If you can access the rest of the LAN through the 10gb connection then what I think you would need to do is change the IP addresses so that everything is on the same subnet. Then set up your routes so that the default gateway is on the 1gbps connection and your LAN subnet is on the 10gb interface. But I wouldn't know specifically how to set that up, you should be able to google it though.

They both are on 1gb network with my asus ac66u as the router. They are also connected pc to pc (with a 10gb dac cable). Trying to resolve the network issue as it favors my ASUS gigabit over unidentifed network of the 10gbe network.

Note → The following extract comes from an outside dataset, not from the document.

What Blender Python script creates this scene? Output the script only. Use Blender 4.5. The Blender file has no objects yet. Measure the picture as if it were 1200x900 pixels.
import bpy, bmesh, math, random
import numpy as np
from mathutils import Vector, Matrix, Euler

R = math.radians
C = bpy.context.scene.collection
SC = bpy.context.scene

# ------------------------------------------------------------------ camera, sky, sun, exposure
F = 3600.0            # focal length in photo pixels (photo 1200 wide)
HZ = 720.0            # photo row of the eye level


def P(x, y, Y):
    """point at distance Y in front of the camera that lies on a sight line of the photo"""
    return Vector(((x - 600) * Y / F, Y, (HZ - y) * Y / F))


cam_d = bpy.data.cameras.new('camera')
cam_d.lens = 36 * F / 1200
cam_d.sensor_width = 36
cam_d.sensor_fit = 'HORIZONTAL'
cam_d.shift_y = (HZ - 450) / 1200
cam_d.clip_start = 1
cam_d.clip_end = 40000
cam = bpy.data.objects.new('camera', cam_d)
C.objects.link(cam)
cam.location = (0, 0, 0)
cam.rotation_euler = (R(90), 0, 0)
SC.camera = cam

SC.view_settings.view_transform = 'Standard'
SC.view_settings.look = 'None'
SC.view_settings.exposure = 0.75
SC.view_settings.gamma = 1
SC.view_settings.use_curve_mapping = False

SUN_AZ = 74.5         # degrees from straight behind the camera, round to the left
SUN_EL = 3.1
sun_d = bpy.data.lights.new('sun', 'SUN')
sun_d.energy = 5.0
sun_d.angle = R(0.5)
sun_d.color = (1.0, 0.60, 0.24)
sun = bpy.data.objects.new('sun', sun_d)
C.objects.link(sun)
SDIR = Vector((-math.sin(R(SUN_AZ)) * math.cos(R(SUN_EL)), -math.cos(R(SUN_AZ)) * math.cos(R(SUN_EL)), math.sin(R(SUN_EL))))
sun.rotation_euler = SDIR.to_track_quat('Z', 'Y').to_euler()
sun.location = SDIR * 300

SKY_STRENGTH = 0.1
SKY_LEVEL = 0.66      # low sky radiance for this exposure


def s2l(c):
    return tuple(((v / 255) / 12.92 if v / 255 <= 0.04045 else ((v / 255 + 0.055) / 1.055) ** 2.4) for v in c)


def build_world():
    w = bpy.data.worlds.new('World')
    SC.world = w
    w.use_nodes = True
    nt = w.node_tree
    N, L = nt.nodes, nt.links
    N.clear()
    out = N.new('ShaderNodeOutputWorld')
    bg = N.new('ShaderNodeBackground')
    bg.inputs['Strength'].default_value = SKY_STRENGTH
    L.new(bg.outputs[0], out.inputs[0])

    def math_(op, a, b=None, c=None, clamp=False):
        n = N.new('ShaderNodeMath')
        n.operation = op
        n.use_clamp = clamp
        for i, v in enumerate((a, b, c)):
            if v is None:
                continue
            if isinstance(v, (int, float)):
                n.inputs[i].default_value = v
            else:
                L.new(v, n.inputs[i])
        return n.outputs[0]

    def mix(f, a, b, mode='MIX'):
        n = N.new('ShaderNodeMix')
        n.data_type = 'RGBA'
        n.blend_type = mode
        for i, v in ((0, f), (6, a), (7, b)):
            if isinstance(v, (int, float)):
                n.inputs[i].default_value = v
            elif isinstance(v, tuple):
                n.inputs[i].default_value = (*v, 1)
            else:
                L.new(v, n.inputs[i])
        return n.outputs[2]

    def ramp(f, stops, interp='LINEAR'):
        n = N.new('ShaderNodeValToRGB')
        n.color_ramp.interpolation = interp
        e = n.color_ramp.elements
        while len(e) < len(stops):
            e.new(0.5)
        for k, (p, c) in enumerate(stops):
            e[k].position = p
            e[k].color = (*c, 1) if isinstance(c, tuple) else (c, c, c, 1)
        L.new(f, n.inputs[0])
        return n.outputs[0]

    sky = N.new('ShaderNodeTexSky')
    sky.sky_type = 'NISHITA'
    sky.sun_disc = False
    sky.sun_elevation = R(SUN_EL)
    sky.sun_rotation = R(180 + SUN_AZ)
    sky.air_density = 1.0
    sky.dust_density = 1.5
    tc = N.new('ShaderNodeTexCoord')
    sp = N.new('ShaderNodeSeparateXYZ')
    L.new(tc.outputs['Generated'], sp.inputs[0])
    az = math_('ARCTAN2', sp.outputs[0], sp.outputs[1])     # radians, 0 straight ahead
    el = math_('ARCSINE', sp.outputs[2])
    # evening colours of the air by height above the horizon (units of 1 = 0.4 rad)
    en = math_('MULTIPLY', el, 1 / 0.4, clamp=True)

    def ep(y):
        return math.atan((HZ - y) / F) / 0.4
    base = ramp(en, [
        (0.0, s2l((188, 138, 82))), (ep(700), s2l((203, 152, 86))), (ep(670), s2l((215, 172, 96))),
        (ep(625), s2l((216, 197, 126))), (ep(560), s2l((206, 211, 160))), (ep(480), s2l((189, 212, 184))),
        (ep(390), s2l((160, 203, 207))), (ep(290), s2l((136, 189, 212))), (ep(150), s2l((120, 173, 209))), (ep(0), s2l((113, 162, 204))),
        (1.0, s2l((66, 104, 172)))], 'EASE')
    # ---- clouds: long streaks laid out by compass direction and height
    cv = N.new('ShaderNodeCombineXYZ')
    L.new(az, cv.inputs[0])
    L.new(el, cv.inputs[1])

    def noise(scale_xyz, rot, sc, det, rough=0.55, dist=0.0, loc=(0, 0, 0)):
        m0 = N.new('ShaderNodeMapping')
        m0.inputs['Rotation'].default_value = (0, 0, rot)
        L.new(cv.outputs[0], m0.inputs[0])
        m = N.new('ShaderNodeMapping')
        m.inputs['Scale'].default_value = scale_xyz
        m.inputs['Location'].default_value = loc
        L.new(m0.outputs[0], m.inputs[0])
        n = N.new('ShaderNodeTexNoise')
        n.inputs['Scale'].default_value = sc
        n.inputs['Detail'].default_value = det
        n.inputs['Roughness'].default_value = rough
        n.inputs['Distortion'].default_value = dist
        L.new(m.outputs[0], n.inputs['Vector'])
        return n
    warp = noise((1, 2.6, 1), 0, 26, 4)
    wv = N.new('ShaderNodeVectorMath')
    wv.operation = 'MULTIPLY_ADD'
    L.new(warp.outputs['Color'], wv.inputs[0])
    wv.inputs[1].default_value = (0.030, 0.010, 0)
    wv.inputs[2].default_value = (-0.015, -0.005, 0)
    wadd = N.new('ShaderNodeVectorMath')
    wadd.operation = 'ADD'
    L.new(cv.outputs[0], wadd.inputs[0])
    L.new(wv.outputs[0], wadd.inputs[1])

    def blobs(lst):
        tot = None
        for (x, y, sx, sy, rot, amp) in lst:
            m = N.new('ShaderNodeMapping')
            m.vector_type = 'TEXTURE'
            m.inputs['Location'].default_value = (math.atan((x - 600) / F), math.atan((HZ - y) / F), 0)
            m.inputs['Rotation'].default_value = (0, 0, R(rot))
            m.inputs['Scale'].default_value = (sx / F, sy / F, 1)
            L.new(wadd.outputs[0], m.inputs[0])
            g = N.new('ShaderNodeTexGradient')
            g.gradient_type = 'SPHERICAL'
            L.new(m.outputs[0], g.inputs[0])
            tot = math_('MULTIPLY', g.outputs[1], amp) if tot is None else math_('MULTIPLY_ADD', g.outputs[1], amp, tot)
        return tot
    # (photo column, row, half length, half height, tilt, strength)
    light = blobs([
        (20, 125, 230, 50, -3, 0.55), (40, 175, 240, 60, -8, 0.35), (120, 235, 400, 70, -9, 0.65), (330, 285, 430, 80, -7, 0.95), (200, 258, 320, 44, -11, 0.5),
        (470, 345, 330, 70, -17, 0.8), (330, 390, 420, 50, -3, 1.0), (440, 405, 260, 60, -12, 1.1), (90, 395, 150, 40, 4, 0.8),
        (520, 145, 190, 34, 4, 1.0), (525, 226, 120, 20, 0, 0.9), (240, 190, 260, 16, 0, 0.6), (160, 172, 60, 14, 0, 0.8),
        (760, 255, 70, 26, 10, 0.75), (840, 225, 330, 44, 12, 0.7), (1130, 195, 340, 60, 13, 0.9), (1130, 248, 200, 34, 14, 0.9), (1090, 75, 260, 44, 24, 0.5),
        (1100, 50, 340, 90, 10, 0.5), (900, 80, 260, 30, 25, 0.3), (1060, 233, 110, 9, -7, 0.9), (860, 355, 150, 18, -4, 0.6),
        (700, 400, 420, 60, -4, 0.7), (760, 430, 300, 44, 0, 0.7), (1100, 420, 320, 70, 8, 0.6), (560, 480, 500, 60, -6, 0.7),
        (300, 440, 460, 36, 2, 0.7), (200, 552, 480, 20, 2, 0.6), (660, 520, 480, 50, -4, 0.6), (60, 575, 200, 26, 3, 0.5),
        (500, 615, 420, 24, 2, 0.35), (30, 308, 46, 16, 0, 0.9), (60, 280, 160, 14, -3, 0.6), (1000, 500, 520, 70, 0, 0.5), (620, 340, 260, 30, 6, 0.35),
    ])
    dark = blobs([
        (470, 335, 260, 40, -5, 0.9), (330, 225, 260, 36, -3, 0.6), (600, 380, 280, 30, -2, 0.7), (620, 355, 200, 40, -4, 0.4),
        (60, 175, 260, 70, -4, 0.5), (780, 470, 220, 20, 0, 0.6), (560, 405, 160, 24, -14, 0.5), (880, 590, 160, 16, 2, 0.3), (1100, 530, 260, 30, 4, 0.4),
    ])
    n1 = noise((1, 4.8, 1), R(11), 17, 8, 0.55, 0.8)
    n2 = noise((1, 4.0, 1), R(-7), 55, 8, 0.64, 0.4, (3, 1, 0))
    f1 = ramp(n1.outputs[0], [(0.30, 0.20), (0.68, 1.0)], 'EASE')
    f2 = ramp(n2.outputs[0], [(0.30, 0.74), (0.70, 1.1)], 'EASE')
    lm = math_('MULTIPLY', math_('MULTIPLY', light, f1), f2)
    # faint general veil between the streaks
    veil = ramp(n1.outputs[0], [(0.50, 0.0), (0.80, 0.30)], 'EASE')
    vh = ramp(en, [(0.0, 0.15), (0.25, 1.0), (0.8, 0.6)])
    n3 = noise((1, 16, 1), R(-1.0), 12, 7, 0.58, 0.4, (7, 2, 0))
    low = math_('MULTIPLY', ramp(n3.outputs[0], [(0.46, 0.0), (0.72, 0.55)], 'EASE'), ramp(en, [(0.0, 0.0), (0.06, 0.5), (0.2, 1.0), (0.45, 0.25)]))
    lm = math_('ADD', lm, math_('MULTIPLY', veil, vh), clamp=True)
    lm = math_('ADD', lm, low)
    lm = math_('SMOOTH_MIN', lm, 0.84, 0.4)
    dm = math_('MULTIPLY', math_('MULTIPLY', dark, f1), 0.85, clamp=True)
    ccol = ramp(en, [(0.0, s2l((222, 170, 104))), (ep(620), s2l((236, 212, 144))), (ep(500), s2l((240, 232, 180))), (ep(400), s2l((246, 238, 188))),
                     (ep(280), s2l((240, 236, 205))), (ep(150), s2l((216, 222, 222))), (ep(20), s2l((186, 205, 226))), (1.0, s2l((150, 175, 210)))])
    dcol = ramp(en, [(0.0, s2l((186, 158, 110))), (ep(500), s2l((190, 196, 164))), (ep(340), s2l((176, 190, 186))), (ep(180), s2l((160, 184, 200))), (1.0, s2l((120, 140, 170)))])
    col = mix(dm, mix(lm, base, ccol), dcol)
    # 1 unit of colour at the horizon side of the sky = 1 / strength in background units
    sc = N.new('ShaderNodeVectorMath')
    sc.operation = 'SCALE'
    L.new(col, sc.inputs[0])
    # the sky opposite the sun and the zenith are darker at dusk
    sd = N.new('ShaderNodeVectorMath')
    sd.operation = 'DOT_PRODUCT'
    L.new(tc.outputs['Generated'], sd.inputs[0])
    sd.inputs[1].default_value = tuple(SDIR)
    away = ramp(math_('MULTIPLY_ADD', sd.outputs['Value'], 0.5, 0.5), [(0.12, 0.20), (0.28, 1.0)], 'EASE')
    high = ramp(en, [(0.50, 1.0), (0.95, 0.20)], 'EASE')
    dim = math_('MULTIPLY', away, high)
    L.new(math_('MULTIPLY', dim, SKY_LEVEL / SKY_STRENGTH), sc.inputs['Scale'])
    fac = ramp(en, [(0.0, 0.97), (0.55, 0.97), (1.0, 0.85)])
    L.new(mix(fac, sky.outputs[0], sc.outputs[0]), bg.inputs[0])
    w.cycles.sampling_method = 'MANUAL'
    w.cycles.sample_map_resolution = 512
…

Using just wifi on PC and then sending big files it does favor the 10gbe if I disable the gigabit network. Ping and file sharing are set up and working.

If you want hostname of the computer to resolve to the 10GB address then the easiest thing to do is add it to the hosts file on your computer. Otherwise what is happening is your computer is asking the DNS server in your router which gets it's info from the DHCP server so it will resolve the 1GB address as that's what's connected to the router. Otherwise you can just use the IP instead of the hostname.

Not only that but you need to properly configure it as well. jumbo frames is a must for one. That alone add a lot. secondly unless you have it in raid setups hdd's and secondly sata bus will limit the speed of transfers so from one to another problems will rise unless everything is beefy

I have jumbo frames and qeue depth send/receieve buffer all done.

Finally found my problem. You have to go to TP/IP IPv4 under advance settings and set it to have the lowest metric. Now anything I transfer goes on the 10GbE line instead of the 1Gbps line.